PROVIDED RECORDS:

--- --- ---

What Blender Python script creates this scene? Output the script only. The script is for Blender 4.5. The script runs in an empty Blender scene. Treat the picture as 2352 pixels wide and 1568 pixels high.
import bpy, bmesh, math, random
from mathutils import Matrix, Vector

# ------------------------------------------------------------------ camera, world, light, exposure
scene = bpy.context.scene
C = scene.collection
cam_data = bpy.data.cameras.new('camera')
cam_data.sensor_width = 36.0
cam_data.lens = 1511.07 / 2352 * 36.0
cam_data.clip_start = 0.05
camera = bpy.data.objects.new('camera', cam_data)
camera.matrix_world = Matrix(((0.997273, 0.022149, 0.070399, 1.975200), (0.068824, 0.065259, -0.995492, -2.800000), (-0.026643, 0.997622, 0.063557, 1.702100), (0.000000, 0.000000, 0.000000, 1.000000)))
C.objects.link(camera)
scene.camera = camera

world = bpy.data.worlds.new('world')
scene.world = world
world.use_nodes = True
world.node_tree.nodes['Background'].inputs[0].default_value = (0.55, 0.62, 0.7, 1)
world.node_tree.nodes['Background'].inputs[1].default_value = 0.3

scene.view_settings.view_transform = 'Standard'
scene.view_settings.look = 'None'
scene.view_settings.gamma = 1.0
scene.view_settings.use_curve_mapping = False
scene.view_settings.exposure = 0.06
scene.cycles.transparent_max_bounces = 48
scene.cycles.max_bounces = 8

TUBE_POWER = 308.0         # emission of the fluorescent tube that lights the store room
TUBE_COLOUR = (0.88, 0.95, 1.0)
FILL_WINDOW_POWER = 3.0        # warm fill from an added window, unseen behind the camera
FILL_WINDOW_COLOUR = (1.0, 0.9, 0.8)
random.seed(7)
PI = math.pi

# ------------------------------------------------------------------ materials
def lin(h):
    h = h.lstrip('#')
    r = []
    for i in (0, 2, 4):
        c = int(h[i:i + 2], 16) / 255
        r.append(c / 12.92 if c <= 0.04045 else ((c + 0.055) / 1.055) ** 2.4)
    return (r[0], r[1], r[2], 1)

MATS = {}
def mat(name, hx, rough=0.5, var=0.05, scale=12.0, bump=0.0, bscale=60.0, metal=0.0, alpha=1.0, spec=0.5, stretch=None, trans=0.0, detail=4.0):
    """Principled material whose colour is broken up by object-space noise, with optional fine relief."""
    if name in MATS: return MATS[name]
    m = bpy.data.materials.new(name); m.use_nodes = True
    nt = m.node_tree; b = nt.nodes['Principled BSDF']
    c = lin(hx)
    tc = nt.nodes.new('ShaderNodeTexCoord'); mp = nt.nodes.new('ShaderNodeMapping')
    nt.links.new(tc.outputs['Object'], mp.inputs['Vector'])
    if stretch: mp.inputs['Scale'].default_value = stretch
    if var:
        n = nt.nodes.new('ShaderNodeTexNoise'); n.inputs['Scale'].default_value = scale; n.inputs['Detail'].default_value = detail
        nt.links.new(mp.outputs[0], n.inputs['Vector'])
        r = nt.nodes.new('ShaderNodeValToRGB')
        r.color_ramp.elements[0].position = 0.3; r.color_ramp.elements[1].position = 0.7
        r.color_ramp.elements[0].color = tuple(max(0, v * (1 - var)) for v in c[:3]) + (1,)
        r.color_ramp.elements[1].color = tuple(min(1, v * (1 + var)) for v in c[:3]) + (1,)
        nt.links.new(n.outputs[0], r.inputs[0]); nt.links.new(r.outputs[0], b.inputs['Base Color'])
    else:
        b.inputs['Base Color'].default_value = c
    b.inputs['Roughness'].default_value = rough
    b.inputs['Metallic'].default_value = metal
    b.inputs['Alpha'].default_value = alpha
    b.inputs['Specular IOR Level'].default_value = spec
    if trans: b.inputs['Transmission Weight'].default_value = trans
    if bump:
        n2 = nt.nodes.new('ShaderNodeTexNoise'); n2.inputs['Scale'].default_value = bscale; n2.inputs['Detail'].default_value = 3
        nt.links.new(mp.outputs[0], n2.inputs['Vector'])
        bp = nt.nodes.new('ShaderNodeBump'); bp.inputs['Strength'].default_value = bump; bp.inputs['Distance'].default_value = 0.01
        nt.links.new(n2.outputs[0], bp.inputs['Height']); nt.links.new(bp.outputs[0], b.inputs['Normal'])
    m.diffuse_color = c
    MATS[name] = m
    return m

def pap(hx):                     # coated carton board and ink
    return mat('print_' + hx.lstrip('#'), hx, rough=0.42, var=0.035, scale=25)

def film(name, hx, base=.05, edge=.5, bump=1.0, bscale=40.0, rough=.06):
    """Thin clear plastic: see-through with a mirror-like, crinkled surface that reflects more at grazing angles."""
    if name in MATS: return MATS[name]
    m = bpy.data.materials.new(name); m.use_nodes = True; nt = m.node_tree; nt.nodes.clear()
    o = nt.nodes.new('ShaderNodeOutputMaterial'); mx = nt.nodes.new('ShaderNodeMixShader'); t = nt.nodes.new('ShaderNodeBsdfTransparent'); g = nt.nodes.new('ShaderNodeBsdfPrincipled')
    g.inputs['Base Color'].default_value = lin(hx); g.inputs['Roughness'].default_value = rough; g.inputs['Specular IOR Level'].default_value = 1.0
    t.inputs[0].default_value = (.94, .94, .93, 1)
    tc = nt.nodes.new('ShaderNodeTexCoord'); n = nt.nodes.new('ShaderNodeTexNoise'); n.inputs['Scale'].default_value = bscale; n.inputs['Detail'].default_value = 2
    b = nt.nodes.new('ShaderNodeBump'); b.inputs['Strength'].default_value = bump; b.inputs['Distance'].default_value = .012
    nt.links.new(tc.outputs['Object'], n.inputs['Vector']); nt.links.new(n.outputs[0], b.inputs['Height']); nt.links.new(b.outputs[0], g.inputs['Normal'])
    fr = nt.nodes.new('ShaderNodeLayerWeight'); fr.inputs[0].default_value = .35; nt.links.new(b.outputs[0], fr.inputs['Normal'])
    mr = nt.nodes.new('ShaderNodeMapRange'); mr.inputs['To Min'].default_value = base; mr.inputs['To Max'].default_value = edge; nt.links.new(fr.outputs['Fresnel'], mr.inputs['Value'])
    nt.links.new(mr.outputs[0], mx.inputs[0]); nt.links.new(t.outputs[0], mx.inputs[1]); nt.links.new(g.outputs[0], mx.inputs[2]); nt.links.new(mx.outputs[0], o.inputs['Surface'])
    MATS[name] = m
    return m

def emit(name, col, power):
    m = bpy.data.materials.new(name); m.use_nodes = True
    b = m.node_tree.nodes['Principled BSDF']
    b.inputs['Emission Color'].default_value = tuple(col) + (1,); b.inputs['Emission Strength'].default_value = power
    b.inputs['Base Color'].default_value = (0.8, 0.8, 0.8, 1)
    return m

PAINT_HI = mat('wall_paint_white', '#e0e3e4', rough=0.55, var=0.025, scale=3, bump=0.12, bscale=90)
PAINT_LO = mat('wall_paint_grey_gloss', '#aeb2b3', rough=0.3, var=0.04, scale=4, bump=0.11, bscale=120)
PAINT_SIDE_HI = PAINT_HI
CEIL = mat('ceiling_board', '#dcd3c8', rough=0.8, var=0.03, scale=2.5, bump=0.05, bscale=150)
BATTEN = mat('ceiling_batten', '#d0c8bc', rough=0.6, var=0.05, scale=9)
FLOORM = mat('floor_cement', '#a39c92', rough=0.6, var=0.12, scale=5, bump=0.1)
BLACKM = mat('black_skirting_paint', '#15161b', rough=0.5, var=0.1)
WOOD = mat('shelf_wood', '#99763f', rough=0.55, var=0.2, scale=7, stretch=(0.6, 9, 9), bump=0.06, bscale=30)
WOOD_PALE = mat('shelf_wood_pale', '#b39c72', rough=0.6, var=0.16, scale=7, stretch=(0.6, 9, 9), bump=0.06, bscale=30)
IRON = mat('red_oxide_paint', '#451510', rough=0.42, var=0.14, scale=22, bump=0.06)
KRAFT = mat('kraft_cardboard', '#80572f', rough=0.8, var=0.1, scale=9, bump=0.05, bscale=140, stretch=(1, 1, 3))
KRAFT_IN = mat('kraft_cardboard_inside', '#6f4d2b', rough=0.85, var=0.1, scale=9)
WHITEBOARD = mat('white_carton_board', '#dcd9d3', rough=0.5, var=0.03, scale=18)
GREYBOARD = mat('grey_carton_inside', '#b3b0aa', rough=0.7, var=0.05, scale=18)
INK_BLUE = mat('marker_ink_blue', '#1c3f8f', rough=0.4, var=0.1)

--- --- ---

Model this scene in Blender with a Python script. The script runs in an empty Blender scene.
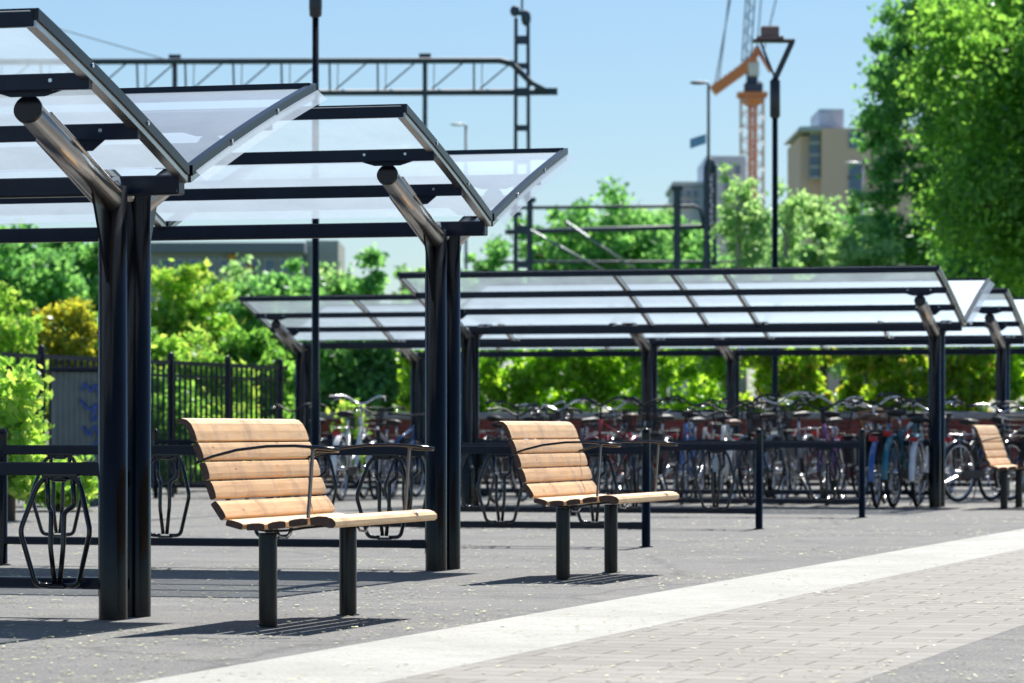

--- --- ---

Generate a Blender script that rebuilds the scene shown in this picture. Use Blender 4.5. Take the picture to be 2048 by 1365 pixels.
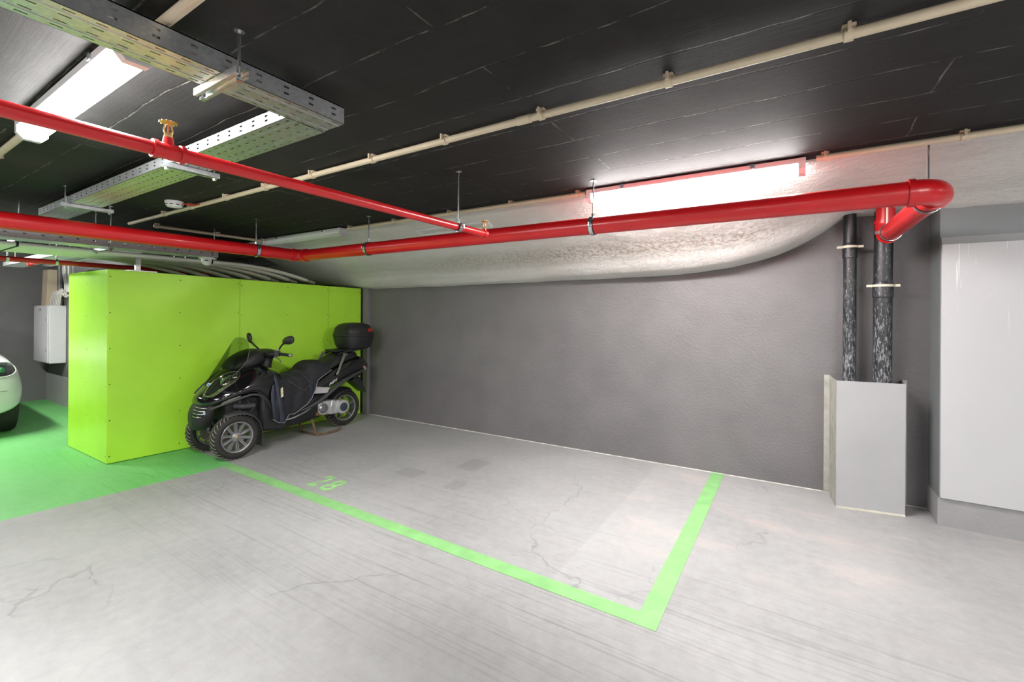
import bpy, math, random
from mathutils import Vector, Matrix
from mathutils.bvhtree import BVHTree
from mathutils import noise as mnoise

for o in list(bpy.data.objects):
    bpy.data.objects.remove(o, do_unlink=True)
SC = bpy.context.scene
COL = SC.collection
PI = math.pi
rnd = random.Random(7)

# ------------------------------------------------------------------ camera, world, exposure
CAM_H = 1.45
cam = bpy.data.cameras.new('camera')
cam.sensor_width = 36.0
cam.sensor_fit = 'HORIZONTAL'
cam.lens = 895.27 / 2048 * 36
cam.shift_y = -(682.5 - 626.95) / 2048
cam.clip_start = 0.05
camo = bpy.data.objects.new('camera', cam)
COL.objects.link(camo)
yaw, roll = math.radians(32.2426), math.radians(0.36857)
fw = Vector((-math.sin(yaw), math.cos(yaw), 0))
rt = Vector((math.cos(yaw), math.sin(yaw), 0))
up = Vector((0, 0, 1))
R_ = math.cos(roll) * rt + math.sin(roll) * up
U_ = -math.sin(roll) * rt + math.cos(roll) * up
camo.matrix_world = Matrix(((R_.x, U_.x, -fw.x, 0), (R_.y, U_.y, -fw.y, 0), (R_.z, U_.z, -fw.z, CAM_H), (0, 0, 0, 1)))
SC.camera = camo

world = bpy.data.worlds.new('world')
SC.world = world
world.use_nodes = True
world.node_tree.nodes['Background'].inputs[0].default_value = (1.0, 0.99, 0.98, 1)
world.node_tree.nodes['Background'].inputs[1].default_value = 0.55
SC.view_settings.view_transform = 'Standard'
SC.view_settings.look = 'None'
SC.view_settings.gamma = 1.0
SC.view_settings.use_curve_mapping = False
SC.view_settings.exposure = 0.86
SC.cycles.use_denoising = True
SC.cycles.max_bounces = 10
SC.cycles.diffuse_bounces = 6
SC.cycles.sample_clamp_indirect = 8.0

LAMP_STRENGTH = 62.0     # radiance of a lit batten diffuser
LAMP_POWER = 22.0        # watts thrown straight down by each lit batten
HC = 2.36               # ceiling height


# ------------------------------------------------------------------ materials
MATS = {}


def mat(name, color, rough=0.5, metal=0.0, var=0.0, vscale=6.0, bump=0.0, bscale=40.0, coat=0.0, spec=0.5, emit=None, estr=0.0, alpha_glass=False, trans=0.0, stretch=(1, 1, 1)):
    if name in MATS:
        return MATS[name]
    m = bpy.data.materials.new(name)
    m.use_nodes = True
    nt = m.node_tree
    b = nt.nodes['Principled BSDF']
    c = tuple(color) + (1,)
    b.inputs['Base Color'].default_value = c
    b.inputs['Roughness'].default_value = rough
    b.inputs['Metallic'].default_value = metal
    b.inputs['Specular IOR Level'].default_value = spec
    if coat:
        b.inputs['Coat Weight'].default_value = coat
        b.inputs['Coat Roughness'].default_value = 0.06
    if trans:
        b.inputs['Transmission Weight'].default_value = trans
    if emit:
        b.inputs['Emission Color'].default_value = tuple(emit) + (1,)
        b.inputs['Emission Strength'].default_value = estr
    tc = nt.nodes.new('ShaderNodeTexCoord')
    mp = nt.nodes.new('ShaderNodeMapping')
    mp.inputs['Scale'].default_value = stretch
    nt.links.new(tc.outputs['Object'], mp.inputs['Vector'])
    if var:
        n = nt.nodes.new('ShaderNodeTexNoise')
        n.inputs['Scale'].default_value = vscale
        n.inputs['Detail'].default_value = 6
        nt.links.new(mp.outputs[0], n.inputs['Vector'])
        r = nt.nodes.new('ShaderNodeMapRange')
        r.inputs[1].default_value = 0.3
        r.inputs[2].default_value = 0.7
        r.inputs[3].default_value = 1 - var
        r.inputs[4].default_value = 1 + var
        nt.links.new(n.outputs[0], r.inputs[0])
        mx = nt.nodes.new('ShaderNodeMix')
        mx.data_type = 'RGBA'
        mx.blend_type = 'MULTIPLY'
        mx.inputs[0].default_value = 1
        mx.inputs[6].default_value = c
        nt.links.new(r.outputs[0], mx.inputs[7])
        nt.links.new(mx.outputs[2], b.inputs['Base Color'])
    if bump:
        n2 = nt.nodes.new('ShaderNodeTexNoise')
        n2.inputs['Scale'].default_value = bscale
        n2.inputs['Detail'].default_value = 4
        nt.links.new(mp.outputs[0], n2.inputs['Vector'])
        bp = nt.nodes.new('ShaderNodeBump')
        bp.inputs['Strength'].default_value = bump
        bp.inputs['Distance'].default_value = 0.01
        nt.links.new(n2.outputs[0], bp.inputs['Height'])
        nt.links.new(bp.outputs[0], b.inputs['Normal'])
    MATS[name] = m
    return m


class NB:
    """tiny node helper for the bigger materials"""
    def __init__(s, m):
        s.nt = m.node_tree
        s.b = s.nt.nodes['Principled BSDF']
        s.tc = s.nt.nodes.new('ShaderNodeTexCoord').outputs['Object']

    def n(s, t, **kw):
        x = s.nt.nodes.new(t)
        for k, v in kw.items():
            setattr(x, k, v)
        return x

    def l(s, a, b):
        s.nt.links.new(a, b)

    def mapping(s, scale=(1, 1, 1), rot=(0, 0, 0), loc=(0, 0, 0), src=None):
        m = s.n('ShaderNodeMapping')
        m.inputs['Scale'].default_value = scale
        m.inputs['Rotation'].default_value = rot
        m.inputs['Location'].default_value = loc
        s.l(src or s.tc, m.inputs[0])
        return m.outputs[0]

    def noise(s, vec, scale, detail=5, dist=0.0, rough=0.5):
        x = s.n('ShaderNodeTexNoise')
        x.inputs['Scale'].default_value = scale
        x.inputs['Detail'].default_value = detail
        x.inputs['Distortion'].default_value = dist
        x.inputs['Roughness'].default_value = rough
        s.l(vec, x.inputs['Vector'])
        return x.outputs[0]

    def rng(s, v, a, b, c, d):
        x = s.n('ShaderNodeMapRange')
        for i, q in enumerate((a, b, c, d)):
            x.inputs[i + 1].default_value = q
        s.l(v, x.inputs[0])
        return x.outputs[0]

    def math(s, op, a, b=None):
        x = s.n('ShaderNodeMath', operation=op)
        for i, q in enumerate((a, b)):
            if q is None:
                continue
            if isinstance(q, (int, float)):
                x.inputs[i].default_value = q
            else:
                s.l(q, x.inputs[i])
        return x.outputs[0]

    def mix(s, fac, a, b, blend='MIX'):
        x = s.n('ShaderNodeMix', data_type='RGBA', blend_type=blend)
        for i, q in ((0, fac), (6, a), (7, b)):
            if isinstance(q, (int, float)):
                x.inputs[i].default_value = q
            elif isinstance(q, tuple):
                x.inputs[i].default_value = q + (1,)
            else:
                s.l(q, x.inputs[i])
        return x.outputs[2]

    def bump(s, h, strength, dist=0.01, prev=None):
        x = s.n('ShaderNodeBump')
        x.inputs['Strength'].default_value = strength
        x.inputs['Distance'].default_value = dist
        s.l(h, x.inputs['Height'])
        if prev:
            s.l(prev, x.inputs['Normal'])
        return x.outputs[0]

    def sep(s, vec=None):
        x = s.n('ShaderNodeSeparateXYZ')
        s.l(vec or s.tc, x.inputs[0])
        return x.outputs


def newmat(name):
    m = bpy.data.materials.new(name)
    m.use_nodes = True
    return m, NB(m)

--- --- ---

WORK TO DO: Every line from the one containing "Generate a Blender" through the one containing "rnd = random.Random(7)" should be quoted exactly, and no other lines; keep pictures out of the copy.

WRITTEN RESPONSE:
Generate a Blender script that rebuilds the scene shown in this picture. Use Blender 4.5. Take the picture to be 2048 by 1365 pixels.
import bpy, math, random
from mathutils import Vector, Matrix
from mathutils.bvhtree import BVHTree
from mathutils import noise as mnoise

for o in list(bpy.data.objects):
    bpy.data.objects.remove(o, do_unlink=True)
SC = bpy.context.scene
COL = SC.collection
PI = math.pi
rnd = random.Random(7)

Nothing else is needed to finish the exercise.